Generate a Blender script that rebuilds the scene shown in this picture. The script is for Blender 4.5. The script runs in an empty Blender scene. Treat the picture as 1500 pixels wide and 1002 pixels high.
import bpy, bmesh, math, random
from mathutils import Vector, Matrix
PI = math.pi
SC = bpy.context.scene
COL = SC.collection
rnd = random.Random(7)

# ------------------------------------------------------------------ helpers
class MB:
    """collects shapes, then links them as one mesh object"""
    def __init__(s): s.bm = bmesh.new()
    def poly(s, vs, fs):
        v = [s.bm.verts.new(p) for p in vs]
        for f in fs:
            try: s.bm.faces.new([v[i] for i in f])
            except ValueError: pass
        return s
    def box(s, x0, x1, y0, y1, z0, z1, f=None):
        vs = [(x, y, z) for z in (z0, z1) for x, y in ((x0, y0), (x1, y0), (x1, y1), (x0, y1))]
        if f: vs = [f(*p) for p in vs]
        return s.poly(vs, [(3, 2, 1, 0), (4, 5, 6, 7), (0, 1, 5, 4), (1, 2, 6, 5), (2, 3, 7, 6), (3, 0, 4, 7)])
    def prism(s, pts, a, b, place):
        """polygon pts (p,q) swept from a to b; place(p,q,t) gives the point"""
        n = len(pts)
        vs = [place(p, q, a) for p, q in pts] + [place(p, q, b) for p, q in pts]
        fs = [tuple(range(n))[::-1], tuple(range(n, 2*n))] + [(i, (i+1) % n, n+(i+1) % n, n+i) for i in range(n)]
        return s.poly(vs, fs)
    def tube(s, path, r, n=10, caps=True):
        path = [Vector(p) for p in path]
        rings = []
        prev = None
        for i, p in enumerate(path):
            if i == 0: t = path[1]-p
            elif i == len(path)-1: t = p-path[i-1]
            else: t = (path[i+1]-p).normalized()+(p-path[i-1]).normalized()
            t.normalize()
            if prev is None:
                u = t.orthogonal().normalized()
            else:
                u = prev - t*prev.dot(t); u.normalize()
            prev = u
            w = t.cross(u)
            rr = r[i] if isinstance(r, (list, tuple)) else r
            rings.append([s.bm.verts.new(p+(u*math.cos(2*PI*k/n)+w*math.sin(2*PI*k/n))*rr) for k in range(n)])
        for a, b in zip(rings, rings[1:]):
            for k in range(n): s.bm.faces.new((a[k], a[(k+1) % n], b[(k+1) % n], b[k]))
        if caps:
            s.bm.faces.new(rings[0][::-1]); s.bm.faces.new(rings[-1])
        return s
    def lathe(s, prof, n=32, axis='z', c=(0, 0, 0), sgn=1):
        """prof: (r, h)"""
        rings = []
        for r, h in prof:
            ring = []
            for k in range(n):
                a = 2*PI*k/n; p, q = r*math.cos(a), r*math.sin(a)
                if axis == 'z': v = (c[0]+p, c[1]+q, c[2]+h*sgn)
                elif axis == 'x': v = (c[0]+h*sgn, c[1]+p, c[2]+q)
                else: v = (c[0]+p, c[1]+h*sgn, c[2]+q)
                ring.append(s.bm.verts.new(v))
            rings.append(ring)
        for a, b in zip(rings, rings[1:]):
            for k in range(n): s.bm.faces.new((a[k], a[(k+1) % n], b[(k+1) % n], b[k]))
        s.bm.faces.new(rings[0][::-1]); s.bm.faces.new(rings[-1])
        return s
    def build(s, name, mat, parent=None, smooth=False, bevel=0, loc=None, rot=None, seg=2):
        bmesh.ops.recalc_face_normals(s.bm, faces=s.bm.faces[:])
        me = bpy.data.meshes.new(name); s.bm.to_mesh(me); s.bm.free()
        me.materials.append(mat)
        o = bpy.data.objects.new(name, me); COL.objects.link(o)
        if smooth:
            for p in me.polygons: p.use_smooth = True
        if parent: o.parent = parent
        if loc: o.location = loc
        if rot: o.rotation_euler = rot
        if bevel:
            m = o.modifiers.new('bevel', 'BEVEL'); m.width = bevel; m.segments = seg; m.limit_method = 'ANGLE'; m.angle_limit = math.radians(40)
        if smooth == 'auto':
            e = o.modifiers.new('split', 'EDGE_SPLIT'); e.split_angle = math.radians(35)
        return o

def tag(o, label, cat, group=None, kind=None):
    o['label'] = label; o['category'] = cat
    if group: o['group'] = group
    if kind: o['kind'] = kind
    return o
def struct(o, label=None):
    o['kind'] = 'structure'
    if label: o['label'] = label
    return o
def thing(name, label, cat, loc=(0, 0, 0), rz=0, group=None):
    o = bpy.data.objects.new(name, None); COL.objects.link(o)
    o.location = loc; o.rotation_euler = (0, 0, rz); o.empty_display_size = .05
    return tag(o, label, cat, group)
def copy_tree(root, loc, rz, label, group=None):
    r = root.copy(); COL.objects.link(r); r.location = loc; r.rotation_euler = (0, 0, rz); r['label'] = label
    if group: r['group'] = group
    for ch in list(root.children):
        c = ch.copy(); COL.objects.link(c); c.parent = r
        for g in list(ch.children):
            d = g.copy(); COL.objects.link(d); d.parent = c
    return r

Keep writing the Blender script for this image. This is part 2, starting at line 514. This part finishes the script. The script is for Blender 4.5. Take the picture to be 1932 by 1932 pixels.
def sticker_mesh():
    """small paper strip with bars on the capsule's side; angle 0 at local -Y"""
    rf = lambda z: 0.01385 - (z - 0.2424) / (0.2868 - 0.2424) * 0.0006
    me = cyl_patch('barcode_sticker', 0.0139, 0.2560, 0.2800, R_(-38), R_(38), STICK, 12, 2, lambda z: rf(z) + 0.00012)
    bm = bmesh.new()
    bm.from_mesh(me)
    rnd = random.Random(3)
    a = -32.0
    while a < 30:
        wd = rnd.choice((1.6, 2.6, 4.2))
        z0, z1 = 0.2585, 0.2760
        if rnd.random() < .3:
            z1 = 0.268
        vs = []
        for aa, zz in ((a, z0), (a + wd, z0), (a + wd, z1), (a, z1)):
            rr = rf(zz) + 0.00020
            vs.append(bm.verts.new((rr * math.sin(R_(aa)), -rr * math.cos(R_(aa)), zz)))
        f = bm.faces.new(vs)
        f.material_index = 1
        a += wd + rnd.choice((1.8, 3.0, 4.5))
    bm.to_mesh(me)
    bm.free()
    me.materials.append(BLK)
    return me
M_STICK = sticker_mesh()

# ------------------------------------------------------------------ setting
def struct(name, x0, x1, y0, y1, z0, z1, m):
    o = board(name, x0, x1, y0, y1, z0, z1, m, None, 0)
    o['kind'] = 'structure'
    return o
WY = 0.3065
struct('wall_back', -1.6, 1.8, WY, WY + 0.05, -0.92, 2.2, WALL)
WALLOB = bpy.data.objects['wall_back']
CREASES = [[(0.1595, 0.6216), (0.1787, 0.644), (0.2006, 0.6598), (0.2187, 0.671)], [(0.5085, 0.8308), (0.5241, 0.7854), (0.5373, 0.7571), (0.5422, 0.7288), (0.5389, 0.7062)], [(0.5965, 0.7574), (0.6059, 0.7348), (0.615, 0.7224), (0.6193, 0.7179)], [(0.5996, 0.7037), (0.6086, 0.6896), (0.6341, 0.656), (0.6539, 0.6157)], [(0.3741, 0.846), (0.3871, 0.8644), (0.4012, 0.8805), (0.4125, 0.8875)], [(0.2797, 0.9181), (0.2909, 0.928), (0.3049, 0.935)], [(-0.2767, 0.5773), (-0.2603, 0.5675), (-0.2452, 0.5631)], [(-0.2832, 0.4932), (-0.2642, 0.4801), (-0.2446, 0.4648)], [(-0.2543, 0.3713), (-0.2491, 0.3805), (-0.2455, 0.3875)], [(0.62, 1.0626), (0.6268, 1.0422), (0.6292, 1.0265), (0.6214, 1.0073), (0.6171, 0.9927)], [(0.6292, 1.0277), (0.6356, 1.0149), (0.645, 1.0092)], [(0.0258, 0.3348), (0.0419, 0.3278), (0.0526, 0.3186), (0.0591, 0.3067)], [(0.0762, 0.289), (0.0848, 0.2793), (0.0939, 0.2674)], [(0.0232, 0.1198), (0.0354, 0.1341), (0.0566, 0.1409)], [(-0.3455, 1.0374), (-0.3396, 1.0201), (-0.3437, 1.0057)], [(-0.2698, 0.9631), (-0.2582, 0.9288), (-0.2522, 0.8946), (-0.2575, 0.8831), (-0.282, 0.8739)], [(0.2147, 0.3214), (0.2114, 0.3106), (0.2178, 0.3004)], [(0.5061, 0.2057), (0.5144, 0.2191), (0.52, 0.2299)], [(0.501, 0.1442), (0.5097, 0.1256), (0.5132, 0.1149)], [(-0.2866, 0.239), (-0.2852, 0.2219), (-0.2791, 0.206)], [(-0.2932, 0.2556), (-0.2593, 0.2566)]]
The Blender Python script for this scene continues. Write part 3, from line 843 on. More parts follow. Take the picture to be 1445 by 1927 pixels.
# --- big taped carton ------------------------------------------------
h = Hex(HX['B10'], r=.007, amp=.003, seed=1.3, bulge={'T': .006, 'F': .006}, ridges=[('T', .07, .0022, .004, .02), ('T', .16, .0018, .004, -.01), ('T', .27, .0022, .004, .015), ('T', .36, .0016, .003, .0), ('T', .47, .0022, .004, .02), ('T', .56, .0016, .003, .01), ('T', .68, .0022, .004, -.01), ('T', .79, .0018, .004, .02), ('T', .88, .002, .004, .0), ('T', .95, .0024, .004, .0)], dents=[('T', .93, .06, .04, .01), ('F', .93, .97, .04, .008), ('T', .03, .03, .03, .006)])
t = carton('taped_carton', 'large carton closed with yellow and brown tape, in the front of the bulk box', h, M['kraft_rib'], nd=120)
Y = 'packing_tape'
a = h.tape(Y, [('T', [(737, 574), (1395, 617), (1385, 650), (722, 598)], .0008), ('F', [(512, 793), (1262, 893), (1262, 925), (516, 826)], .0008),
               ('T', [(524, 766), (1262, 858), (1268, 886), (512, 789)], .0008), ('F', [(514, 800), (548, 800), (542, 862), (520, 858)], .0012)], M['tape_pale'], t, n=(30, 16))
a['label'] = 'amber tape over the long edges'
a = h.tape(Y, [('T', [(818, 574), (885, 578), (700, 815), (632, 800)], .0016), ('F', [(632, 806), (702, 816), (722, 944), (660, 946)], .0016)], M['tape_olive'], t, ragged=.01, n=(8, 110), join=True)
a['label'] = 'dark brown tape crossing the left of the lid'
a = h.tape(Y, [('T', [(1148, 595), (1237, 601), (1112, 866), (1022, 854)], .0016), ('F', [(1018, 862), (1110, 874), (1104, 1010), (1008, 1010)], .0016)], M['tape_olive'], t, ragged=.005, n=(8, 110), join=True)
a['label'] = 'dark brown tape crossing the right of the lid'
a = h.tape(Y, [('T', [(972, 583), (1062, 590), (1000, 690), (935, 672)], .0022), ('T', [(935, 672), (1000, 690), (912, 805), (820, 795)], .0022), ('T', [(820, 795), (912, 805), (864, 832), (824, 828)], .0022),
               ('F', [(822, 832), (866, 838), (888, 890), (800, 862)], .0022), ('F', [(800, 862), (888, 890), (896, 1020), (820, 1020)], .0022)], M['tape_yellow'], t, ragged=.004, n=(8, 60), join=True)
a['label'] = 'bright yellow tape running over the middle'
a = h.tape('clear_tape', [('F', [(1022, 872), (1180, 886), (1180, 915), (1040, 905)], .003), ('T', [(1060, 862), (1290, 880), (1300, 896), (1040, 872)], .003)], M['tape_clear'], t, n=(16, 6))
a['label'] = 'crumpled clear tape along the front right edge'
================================
Please copy, word for word, every line from the first line of the records through the line containing "rnd = random.Random(7)", with both of those lines included and nothing else.

ANSWER TO THIS EXERCISE ▸
Generate a Blender script that rebuilds the scene shown in this picture. The script is for Blender 4.5. The script runs in an empty Blender scene. Treat the picture as 1500 pixels wide and 1002 pixels high.
import bpy, bmesh, math, random
from mathutils import Vector, Matrix
PI = math.pi
SC = bpy.context.scene
COL = SC.collection
rnd = random.Random(7)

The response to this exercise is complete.